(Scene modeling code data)
##############################

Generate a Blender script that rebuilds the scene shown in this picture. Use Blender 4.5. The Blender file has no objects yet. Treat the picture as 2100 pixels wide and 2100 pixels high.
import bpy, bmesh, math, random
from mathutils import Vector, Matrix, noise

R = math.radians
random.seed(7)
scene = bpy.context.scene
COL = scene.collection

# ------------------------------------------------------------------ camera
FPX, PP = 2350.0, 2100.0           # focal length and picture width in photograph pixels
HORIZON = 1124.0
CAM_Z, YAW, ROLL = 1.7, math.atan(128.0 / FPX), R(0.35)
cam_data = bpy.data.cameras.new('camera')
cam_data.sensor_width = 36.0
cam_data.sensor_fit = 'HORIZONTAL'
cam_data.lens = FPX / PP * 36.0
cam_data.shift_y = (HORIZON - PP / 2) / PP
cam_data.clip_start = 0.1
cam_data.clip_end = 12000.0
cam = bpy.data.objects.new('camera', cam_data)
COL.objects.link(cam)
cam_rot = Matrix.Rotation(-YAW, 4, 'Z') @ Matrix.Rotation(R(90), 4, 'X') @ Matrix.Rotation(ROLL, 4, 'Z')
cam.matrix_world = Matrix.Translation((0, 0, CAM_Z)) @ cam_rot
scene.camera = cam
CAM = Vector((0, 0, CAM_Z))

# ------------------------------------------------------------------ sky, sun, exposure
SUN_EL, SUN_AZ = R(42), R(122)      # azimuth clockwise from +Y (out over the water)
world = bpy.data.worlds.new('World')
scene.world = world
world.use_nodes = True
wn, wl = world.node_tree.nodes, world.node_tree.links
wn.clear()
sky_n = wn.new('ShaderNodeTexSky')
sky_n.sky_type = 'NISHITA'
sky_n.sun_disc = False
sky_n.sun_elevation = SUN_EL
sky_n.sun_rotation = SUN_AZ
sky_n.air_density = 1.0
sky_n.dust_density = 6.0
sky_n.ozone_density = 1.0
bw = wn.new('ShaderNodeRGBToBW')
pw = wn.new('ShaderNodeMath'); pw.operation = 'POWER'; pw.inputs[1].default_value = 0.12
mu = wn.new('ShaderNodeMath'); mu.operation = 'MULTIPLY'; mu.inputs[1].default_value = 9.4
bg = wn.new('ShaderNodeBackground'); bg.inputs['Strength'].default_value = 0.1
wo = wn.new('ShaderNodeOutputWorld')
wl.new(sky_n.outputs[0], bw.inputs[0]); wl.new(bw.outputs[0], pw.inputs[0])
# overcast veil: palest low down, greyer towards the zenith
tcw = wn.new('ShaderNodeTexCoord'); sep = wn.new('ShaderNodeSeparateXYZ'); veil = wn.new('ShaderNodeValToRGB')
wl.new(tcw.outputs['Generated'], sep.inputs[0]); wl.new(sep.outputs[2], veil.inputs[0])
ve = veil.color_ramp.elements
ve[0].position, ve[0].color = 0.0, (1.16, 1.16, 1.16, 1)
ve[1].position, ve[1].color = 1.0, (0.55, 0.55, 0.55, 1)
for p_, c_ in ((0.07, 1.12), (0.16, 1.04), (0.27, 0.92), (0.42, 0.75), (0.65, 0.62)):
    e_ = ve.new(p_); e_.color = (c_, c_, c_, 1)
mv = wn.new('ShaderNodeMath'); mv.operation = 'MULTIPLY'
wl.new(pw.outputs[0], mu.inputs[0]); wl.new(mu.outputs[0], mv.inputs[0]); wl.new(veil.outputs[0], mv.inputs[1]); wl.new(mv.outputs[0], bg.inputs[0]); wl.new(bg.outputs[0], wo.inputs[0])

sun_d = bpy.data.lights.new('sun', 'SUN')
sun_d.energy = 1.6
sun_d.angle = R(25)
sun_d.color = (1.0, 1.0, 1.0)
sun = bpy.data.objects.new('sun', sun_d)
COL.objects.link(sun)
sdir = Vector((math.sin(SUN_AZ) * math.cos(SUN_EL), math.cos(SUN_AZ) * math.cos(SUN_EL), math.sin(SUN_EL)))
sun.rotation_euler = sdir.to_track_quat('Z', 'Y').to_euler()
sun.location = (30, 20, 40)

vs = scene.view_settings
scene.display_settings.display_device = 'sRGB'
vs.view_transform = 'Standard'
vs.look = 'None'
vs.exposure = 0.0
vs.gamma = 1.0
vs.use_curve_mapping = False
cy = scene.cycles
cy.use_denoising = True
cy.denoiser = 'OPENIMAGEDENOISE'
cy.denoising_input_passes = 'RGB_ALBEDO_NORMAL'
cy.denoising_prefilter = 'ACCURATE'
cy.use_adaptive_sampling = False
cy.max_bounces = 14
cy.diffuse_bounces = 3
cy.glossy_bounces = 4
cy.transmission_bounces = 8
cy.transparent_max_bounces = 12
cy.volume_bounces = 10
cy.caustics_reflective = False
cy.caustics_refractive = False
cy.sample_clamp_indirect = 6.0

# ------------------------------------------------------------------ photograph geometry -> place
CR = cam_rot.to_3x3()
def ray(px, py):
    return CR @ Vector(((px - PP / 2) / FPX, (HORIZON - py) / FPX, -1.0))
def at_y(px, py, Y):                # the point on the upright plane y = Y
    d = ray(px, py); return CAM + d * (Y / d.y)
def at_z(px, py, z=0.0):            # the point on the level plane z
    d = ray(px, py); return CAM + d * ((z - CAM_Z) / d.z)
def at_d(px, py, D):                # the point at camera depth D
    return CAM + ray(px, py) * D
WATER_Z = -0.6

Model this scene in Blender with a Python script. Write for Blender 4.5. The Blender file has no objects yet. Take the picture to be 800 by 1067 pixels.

##############################

JOB -
Only the lines from the first line of the records through the line containing "COL = scene.collection" should be repeated, exactly as they appear.

PROBLEM SOLUTION -
Generate a Blender script that rebuilds the scene shown in this picture. Use Blender 4.5. The Blender file has no objects yet. Treat the picture as 2100 pixels wide and 2100 pixels high.
import bpy, bmesh, math, random
from mathutils import Vector, Matrix, noise

R = math.radians
random.seed(7)
scene = bpy.context.scene
COL = scene.collection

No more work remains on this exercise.